Crollo crypto nella notte? Bitcoin sotto i 22mila? Perché il mercato scende?

Christian Boscolo
| 3 min read

Bitcoin contro SEC

Ci risiamo. Quando sembrava che il mercato crypto avesse preso l’abbrivio giusto arriva l’ennesima tegola, ancora una volta lanciata dalla SEC. L’ente di controllo americano le prova davvero tutte per mettere i bastoni tra le ruote alle crypto.

Che cosa è successo ieri?


A far scendere Bitcoin sotto i 22mila dollari sono state le notizie di ieri relative all’exchange Kraken sotto indagine della SEC, costretto a pagare una multa da 30 milioni per aver fornito la possibilità di staking ai suoi clienti.

Qual è il problema che ha determinato il crollo?


L’oggetto del contendere è più o meno sempre lo stesso: determinare se le criptovalute sono delle “commodity” (Come Bitcoin) oppure delle “security” o per farla ancora più semplice, sono titoli azionari oppure no?  La SEC cerca in tuti i modi di equipararle ai titoli azionari per spostarle sotto il suo controllo e questa volta ha trovato un nuovo modo per cercare di dimostrarlo.

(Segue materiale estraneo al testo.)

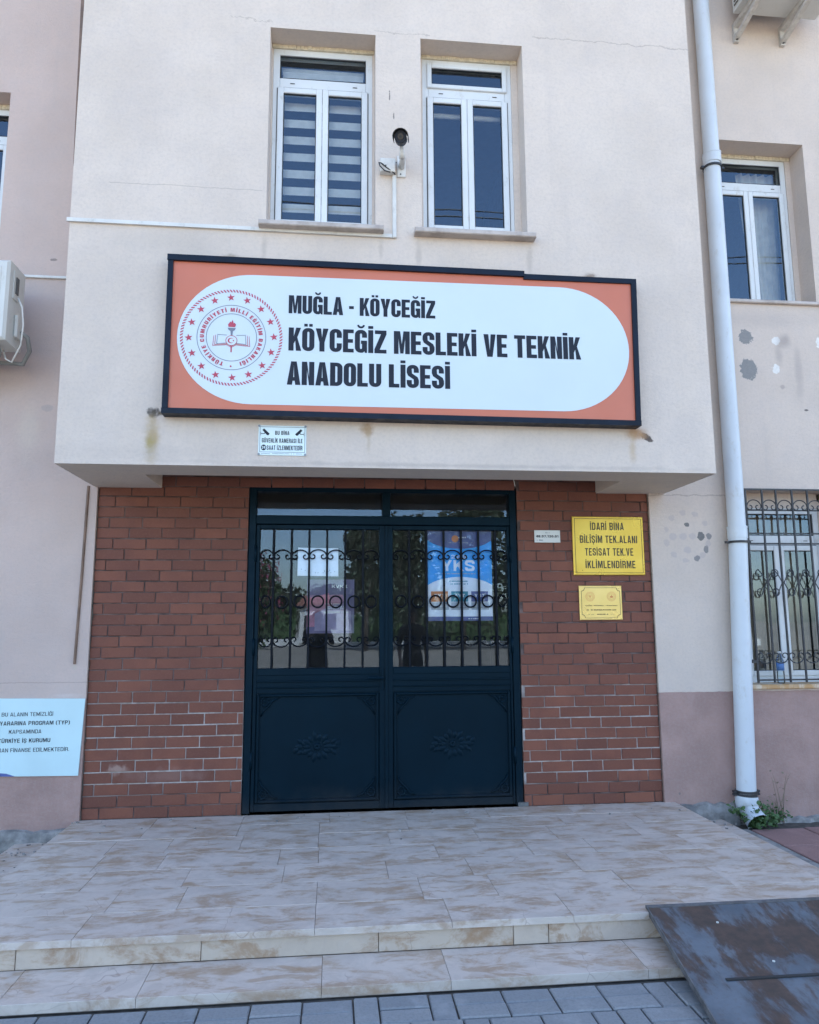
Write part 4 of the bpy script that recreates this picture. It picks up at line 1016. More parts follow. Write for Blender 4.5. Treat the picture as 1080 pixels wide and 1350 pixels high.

Nel mirino della SEC è finito infatti lo staking degli investitori privati che, secondo la SEC, soddisfa almeno due dei quattro criteri del test dell’ormai celeberrimo test  di Howie. Il test  ha origine dalla sentenza della Corte Suprema del 1946 nel caso SEC vs. W.J. Howey Co. ed è divenuto il criterio per determinare un contratto di investimento. La corte ha deciso che i quattro criteri per definire un contratto di investimento sono:

  • Deve essere un investimento di denaro.
  • L’investimento deve essere in un’impresa comune.
  • Deve esserci aspettativa di profitto.
  • Il profitto deve derivare dagli sforzi degli altri.

Secondo la SEC, dunque, lo staking presuppone un’aspettativa di profitto che deriva dagli sforzi di altri. Qualcuno potrebbe obiettare che lo staking, oltre a generare un guadagno, è una procedura fondamentale per il meccanismo di funzionamento delle criptovalute POS (proof of stake). Da qui l’idea geniale della SEC di non penalizzare i validatori, ovvero chi mette le proprie crypto in staking per il controllo dei nodi e quindi della chain, bensì gli investitori che, non disponendo delle risorse per validare da soli un nodo, ricorrono agli exchange. Qui sotto la reazione di Brian Amrstrong, CEO di Coinbase.

Che succede ora?


Di certo si tratta di una richiesta pretestuosa. Se si definisce lo staking un’attività volta al controllo della chain e del suo meccanismo di consenso, questa definizione deve estendersi a tutti, non solo ai validatori. Tra l’altro, come sappiamo, gli stessi validatori spesso ricorrono all’aiuto di altri utenti per soddisfare il controllo di un nodo che richiede, oltre a un hardware e una connessione adeguata, anche un quantitativo di crypto non indifferente. Da qui l’idea degli utenti di “aggregarsi” per soddisfare questi requisiti.

Vietare lo staking agli exchange, dove gli utenti comuni fanno più o meno la stessa cosa, sarebbe dunque solo una scusa per aggiungere l’ennesimo divieto e oscurare ancora una volta il settore crypto. Sono infatti bastate solo alcune voci per far cadere Bitcoin al di sotto dei 22mila dollari, con un tonfo che si è riversato su tutte le altre crypto.

Anche in questo caso si tratta ovviamente del FUD di un mercato isterico, anche perché in questo caso Bitcoin non ha nessun colpa e nessun motivo per perdere  valore visto che utlilizza un meccanismo di consenso che non prevede lo staking.

Va inoltre sottolineato che questo eventuale divieto varrebbe solo negli USA, dove la SEC ha giurisdizione. Inoltre, gli utenti potrebbero continuare a mettere in staking i token nella DeFi, la finanza decentralizzata che non ha bisogno degli exchange.